A minha primeira escolinha, vista através dos galhos desfolhados da figueira.
COMO
APRENDI A LER E ESCREVER
Escrevi num poema em prosa que “saí analfabeto da escolinha de sítio da
minha infância”. Escrevo esta crônica neste Dia dos Professores para desfazer a
ideia errada que deixei entrever a quantos leram aquele poema. Devo esta
homenagem a minha primeira professora, essa heroína que deu a vida para tentar
o impossível: alfabetizar-me.
A Dona Conceição não tem culpa de não ter conseguido. Eu é que tinha uma
enorme dificuldade de aprendizagem.
Eu tinha dificuldade para ler e escrever, algo semelhante ao que hoje
chamamos de dislexia. Esse era o meu problema, que eu superei com exercícios de
dicção – embora não fosse dificuldade para falar o que eu tinha. Um enigma.
Apenas há uns dez anos a dislexia está sendo bem estudada. Em 1954 e 1955, a Dona Conceição não
poderia saber como lidar com o caso. Se nem os professores de hoje sabem!
Eu sei, mas nem queria contar, porque ninguém me acreditará. Estava na
terceira série ginasial e era na prática um analfabeto. Comecei meu tratamento pondo
pedregulhos na boca, como Demóstenes fazia para ensaiar os seus discursos.
Não conseguia articular bem os fonemas, então pus um lápis atravessado na
boca: a dificuldade para articular ainda era enorme, mas doía menos do que com
os pedregulhos.
Falei textos e mais textos de forma ininteligível. Aos poucos, agora sem
o lápis entre os dentes, de forma mais compreensível. De repente eu estava
entendendo o que lia.
Foi como o “estalo de Vieira”. Sem mais nem menos (mas só eu sei quanto
custou esse “sem mais nem menos”), eu me transformei, não num gênio como o
Padre Vieira, mas em um cara inteligente.
Há quem explique o “estalo de Vieira” como uma pedrada na cabeça que lhe
abriu a mente, tornando-o de idiota em gênio.

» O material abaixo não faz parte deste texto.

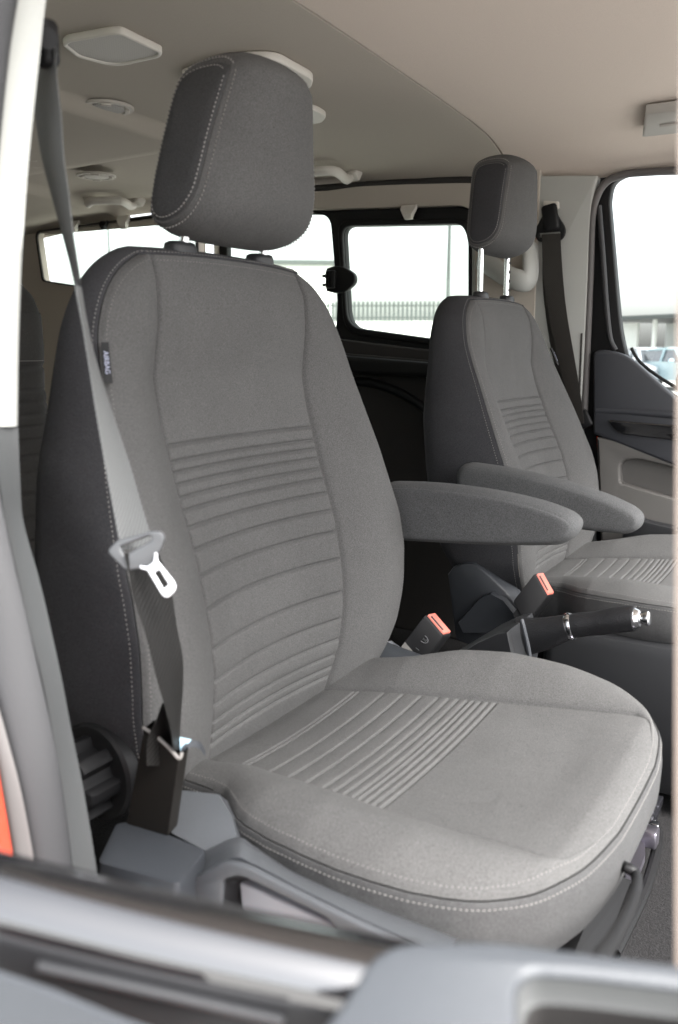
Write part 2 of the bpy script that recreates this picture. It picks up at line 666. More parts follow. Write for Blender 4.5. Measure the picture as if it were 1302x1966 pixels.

No meu caso, não foi uma pedrada, mas várias
pedras na boca, e depois um lápis – já que a minha dificuldade era escrever.
Eu era meio estúpido; quem me conheceu antes e depois, viu em mim
lampejos de gênio.
A opinião dos parentes não vale: veem com os olhos do amor, nunca viram a
minha estupidez intelectual.
A Dona Conceição dizia que eu tinha “letra de galinha”. É uma
característica dos disléxicos: escrevem como as galinhas ciscando, só produzem
borrões, tanto ciscam no mesmo lugar.
E era o tempo em que se escrevia molhando a pena no tinteiro, uma pena
que vivia se abrindo no meio...
“A sua mãe se mata de trabalhar, e você...” – me dizia a Dona Conceição.
Eu, como qualquer menino de sete ou oito anos, não tinha noção do que era “se
matar de trabalhar” – mas também não tinha noção do que lia ou escrevia.
Ainda hoje, com mais de 60 anos de idade, de vez em quando me distraio e
não entendo o que estou lendo, leio uma palavra com outro significado, ou com
outras letras, com outra posição das mesmas letras, sem nenhum sentido, ou com
um sentido totalmente diferente daquilo que estava escrito.
Ou escrevo palavras que nem eu entendo: “ciosa” ou “sacio” ou “sioca” em
lugar de “coisa”; “porco” ou “cropo” ou “proco” em lugar de “corpo”.
Eu achava, que “não tinha jeito” para matemática ou qualquer ciência
exata. Acontece que até hoje altero involuntariamente a ordem dos algarismos ou
outros símbolos. Leio 862 ou 682 ou 826 quando está escrito 268...
Com quinze anos de idade, eu lia – atrapalhadamente. O bastante para
repetir vezes sem conta poemas e mais poemas – até, como por encanto, passar a
lê-los com desenvoltura, entendendo-os, sentindo-os.
Dona Conceição conseguiu sua proeza meio tardiamente, mas conseguiu. Foi
pensando nela que eu consegui a grande façanha de aprender a ler e escrever.
Com quinze anos de idade escrevi meu primeiro poema e minha primeira
crônica. E até hoje continuo a rabiscar um texto ou outro, nem que seja apenas
para provar a mim mesmo que sei escrever.